When Does Powering Down Servers Make Sense?
snydeq writes "Powering down servers to conserve energy is a controversial practice that, if undertaken wisely, could greatly benefit IT in its quest to rein in energy costs in the datacenter. Though power cycling's long-term effects on server hardware may be mythical, its effects on IT and business operations are certainly real and often detrimental. Yet, development, staging, batch processing, failover — several server environments seem like prime candidates for routine power cycling to reduce datacenter energy consumption. Under what conditions and in what environments does powering down servers seem to make the most economic and operational sense, and what tips do folks have to offer to those considering making use of the practice?"
If you virtualized your servers, you could create a managed power-down/power-up scenario. In the morning, your servers would turn on, your virtualized instances would move around (so they have more power for the day's activities), and then at night they'd retreat to a smaller group of servers. The unused servers could shut down for the night. You could even rotate which servers stay on overnight keeping the virtual servers running to spread the wear around if there is some.
Seriously, this analogy makes sense. When a car is cruising on the high way it's able to maintain speed using 4/8 cylinders. Servers could be cycled in a similar fashion. Do you really need 20 web servers running at 3 am on a Sunday?
Why have 16 terminal servers (sorry, couldn't think of anything else) running when no more than 10-20 users are on it after working hours? Then in the morning, power them back on again using WakeOnLan.
And that backup server with a whole lot of disks? Why not only have it running during the night when stuff is being backed up?
Powering down your servers tends to introduce response issues. :-)
Some servers, like the HP ProLiant line, has power management features. Try experimenting with features like these first.
Uh I am the administrator of a server that archives all email for our company. We no longer use this solution for our email archiving, but according to federal regulations this email needs to be accessible for at least another 26 months. The only people who use the server anymore are the various alphabet soups of regulators who came in twice a year, maybe I'm the exception but not the rule but I can't see a reason to keep the server on...
Full disclosure, I work for Citrix. Check out XenServer, which can remotely provision server workloads to virtual and bare metal machines - based on load, you can remotely power up resources as needed. I have seen the future, and it is awesome. And green.
Atari, System V, C64, Amiga, College Unix (?, I wasn't like root or nothin'), Mac, WinNinetySighs, NT, Novell, Win2K, So
Your correct.
A lot of places I know shut completely down at night but leave the servers up and running. Often it is so they can run end of night jobs or just so they can get up and running quickly in the morning.
A lot of it is just waste and a lot of it is just habit.
Now for people that run 24/7? That is totaly up to you.

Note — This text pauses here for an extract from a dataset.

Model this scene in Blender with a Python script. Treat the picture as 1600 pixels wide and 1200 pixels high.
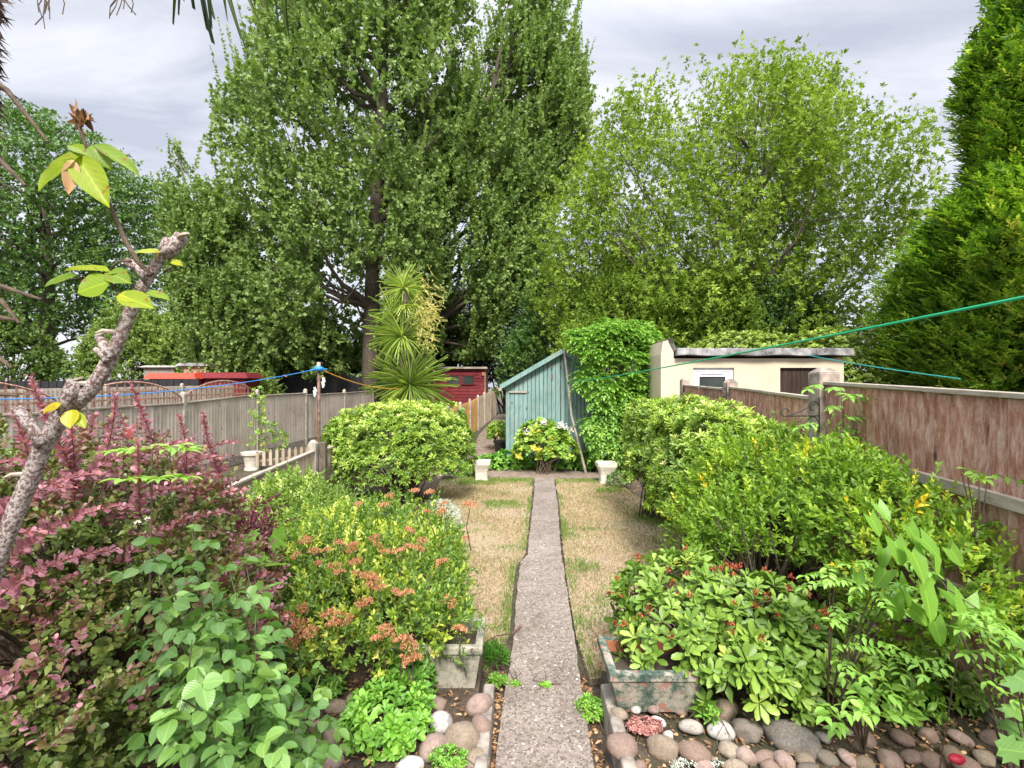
import bpy, bmesh, math, random
import numpy as np
from mathutils import Vector
random.seed(7); RG = np.random.default_rng(7)
C = bpy.context.scene
for o in list(bpy.data.objects): bpy.data.objects.remove(o)
COL = C.collection
# ------------------------------------------------------------------ camera
H = 2.0; F = 800.0
cam = bpy.data.cameras.new('camera'); camo = bpy.data.objects.new('camera', cam); COL.objects.link(camo)
camo.location = (0, 0, H); camo.rotation_euler = (math.radians(90), 0, 0)
cam.lens = 18.0; cam.sensor_width = 36.0; cam.clip_start = .05; cam.clip_end = 900
C.camera = camo
# ------------------------------------------------------------------ light
SUN_EL, SUN_AZ = 46.0, 176.0      # azimuth clockwise from +Y (the way the camera looks): behind, a little to the right
w = bpy.data.worlds.new("World"); C.world = w; w.use_nodes = True
nt = w.node_tree; N = nt.nodes; L = nt.links; N.clear()
wo = N.new('ShaderNodeOutputWorld'); bg = N.new('ShaderNodeBackground'); L.new(bg.outputs[0], wo.inputs[0])
bg.inputs['Strength'].default_value = .11
sky = N.new('ShaderNodeTexSky'); sky.sky_type = 'NISHITA'; sky.sun_disc = False
sky.sun_elevation = math.radians(SUN_EL); sky.sun_rotation = math.radians(SUN_AZ)
tc = N.new('ShaderNodeTexCoord'); sp = N.new('ShaderNodeSeparateXYZ'); L.new(tc.outputs['Generated'], sp.inputs[0])
zz = N.new('ShaderNodeMath'); zz.operation = 'MAXIMUM'; L.new(sp.outputs['Z'], zz.inputs[0]); zz.inputs[1].default_value = .06
za = N.new('ShaderNodeMath'); za.operation = 'ADD'; L.new(zz.outputs[0], za.inputs[0]); za.inputs[1].default_value = .12
dx = N.new('ShaderNodeMath'); dx.operation = 'DIVIDE'; L.new(sp.outputs['X'], dx.inputs[0]); L.new(za.outputs[0], dx.inputs[1])
dy = N.new('ShaderNodeMath'); dy.operation = 'DIVIDE'; L.new(sp.outputs['Y'], dy.inputs[0]); L.new(za.outputs[0], dy.inputs[1])
cb = N.new('ShaderNodeCombineXYZ'); L.new(dx.outputs[0], cb.inputs[0]); L.new(dy.outputs[0], cb.inputs[1])
mp = N.new('ShaderNodeMapping'); L.new(cb.outputs[0], mp.inputs[0]); mp.inputs['Rotation'].default_value = (0, 0, math.radians(-52)); mp.inputs['Scale'].default_value = (.8, 2.4, 1)
n1 = N.new('ShaderNodeTexNoise'); L.new(mp.outputs[0], n1.inputs['Vector']); n1.inputs['Scale'].default_value = 1.15; n1.inputs['Detail'].default_value = 7; n1.inputs['Roughness'].default_value = .58; n1.inputs['Distortion'].default_value = .5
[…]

See my blog http://ilovecookes.blogspot.com/ for light hearted technical information.
The real problem with powering down servers is that you won't know there's a problem until you power them up again. The result is that the problem always occur when you need the servers (otherwise you wouldn't be turning them on). This instead of the problem mostly occurring when the servers are not in use or at least not all servers at the same time.
If you power up 1000 servers in approximately 15 minutes (once per day) and 10 don't power up, then you have 10 problems to solve asap. If you don't power up 1000 servers but they also fail approximately 10 per day then you don't have 10 non-working servers at the same time, but randomly distributed over the day. Meaning the problems don't queue up.
Example Setup The organization I work for has a well known usage patterns that we use to make decisions like this. 95% or more of our traffic occurs during business hours which we define as 7:00 AM - 7:00 PM. During business hours we have dedicated servers for various functions. We have a cluster of servers running virtual server instances that duplicate the dedicated servers. During off hours the dedicated servers are powered down and the virtual server instances take over. It works for us and we have seen a significant decrease in power usage with no impact on our users.
Analogy (this time, light bulbs).
- Light bulbs fail just as you turn them on. Or off.
- They hardly ever fail whilst switched on.
I think servers are the same. You're in trouble if a server you've had switched on for two years and forgotten about loses power and doesn't come back up. If it'd been switched off every weekend it would have failed earlier -- but probably at a more convenient time.
Light bulbs fail when they're turned on because there's a warmup spike as the electricity flows through the wire. This causes the tungsten to heat up more than it will when the circuit is complete, and break the circuit.
If your lightbulb fails it's because the filament has worn down - it's just that you usually find out about it when you turn the light bulb on or off.
Also, your analogy means nothing. Servers are nothing like light bulbs.